→ WHAT IS NEEDED
Where a line in the listing contains the string "from", copy that line out.

→ RECORDED DATA
--- begin ---

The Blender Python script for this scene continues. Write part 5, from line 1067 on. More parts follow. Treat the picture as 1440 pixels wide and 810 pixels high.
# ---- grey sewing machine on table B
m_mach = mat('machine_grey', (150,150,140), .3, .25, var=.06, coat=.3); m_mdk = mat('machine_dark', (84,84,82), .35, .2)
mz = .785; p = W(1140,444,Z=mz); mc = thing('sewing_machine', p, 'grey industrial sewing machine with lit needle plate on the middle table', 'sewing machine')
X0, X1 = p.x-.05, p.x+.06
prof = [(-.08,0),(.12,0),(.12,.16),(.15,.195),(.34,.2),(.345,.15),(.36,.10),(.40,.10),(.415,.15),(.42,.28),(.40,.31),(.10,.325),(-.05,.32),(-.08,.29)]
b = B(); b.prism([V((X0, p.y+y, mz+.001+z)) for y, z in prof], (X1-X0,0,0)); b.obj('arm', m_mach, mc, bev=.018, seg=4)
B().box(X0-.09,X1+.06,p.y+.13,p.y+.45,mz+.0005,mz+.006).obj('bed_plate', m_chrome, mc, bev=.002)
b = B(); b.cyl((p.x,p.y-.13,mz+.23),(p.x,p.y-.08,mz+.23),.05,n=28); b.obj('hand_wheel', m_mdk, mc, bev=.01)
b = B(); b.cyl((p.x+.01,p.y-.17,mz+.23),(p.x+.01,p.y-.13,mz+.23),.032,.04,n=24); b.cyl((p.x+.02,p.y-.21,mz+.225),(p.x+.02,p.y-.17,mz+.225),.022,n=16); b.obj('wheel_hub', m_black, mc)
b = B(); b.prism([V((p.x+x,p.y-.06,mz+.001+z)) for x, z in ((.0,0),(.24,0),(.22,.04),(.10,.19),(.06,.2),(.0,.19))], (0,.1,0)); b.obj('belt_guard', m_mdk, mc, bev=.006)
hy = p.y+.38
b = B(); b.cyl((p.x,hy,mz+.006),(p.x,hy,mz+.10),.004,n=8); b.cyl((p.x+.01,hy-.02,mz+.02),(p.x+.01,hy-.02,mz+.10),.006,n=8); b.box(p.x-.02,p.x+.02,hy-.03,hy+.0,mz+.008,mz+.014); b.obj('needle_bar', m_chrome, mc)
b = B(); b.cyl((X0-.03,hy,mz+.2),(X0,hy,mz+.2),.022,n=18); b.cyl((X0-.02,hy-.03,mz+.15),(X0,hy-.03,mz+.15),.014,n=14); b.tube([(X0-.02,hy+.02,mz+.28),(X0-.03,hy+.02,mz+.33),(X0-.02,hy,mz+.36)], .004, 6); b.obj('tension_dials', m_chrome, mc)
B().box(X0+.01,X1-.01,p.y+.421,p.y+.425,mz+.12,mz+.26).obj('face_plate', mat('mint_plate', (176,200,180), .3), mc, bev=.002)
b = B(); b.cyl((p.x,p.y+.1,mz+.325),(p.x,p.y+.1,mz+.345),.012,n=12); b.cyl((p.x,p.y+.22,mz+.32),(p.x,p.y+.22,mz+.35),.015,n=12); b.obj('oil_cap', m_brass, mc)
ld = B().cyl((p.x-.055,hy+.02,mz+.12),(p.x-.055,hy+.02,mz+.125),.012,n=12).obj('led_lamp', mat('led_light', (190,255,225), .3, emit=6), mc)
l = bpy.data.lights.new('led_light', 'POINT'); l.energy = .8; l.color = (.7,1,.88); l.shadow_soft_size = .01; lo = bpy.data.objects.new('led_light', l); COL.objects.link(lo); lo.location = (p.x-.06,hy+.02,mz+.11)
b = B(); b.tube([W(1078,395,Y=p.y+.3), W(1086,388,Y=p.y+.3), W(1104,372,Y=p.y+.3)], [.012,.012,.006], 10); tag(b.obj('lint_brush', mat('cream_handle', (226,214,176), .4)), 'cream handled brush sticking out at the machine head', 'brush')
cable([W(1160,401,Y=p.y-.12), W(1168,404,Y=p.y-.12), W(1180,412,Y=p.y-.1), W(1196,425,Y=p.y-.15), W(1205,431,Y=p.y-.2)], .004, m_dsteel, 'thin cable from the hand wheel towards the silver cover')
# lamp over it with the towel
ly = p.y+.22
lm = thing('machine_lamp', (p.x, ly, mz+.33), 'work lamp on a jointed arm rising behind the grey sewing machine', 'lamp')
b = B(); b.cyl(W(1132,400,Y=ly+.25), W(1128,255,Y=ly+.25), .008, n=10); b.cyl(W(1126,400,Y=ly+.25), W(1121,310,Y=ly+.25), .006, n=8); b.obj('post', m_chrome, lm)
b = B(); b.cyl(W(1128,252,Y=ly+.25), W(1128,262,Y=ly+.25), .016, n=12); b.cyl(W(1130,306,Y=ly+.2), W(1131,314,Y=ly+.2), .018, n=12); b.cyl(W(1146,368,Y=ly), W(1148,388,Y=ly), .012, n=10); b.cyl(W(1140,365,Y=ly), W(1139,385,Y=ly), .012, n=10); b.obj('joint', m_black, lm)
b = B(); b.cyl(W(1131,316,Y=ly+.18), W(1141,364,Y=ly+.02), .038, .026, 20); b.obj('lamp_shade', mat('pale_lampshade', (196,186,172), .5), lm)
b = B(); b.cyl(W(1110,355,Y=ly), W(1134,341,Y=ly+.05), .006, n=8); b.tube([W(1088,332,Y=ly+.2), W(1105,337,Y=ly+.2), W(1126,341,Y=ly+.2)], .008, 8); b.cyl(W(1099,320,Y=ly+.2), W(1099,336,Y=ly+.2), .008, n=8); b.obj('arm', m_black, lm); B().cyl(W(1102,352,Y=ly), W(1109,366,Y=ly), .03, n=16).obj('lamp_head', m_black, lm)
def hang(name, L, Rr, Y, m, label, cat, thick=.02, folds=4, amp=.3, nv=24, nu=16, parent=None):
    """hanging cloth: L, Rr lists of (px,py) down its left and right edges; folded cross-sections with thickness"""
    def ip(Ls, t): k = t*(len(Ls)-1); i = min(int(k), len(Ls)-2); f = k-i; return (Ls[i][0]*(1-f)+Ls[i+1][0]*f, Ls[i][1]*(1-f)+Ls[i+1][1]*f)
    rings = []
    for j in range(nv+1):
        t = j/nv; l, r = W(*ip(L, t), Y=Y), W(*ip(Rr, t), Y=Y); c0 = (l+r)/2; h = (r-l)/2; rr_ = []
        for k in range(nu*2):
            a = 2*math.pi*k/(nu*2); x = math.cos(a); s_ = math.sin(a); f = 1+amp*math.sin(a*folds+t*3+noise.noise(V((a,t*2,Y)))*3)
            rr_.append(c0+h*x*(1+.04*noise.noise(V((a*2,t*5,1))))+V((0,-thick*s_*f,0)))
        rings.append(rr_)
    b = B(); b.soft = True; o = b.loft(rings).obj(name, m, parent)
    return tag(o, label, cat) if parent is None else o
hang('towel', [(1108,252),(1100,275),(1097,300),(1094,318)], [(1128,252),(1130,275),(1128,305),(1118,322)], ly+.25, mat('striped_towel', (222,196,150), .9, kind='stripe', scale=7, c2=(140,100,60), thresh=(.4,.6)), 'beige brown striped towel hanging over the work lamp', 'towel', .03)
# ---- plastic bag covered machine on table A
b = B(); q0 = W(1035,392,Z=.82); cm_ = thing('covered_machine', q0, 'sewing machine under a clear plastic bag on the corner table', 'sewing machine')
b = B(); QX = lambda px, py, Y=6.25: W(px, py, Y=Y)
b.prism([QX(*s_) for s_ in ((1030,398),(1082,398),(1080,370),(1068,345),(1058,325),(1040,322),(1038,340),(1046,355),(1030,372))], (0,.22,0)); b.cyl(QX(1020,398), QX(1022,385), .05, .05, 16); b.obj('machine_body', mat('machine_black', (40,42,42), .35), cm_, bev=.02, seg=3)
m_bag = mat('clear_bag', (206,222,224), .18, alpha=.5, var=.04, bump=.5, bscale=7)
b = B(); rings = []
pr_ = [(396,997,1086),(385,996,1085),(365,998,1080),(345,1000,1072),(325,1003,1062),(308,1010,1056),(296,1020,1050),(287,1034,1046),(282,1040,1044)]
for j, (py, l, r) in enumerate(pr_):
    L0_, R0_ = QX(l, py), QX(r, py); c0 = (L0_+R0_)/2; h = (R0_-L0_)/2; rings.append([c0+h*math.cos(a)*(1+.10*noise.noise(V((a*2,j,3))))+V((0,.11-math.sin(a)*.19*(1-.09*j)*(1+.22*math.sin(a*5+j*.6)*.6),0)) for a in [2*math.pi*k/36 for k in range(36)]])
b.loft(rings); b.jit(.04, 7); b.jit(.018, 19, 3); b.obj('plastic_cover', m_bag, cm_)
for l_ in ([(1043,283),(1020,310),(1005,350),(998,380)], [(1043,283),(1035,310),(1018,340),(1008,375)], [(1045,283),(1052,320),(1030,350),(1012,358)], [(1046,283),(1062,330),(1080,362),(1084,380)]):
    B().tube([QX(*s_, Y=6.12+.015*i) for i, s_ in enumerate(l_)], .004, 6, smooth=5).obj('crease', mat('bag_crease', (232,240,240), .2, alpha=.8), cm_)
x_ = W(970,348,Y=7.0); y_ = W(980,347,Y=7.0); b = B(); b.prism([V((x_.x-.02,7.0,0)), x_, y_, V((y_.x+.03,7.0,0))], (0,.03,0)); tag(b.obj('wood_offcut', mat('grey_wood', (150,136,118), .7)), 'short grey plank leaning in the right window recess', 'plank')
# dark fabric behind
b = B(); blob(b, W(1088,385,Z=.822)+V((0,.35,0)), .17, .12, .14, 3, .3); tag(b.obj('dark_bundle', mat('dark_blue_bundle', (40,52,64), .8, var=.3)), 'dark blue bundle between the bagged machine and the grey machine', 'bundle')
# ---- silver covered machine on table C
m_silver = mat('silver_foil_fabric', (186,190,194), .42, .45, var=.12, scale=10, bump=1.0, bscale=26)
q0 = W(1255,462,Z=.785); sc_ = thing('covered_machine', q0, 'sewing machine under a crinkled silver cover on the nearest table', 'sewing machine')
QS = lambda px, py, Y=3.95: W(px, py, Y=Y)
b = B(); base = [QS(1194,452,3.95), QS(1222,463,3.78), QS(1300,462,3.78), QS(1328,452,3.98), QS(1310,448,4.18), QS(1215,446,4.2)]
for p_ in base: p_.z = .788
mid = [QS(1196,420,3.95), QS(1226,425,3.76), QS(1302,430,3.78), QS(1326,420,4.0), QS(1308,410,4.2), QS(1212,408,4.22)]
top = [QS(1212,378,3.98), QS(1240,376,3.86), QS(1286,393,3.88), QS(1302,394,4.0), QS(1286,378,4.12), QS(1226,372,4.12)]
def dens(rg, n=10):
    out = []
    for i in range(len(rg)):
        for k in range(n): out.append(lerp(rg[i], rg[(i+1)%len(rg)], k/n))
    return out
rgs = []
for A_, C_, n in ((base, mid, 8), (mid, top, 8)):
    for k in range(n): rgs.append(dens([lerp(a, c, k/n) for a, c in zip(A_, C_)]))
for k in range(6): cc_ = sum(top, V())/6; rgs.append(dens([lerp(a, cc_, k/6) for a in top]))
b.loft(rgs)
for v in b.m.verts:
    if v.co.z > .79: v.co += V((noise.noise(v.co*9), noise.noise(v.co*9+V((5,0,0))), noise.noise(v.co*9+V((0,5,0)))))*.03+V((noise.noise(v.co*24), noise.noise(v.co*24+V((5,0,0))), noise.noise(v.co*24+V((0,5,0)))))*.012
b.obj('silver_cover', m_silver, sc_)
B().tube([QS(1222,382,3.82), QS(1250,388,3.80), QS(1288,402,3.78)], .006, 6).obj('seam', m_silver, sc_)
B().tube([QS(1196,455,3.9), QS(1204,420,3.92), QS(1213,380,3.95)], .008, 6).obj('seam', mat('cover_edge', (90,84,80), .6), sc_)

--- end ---

→ FULL SOLUTION
The Blender Python script for this scene continues. Write part 5, from line 1067 on. More parts follow. Treat the picture as 1440 pixels wide and 810 pixels high.
cable([W(1160,401,Y=p.y-.12), W(1168,404,Y=p.y-.12), W(1180,412,Y=p.y-.1), W(1196,425,Y=p.y-.15), W(1205,431,Y=p.y-.2)], .004, m_dsteel, 'thin cable from the hand wheel towards the silver cover')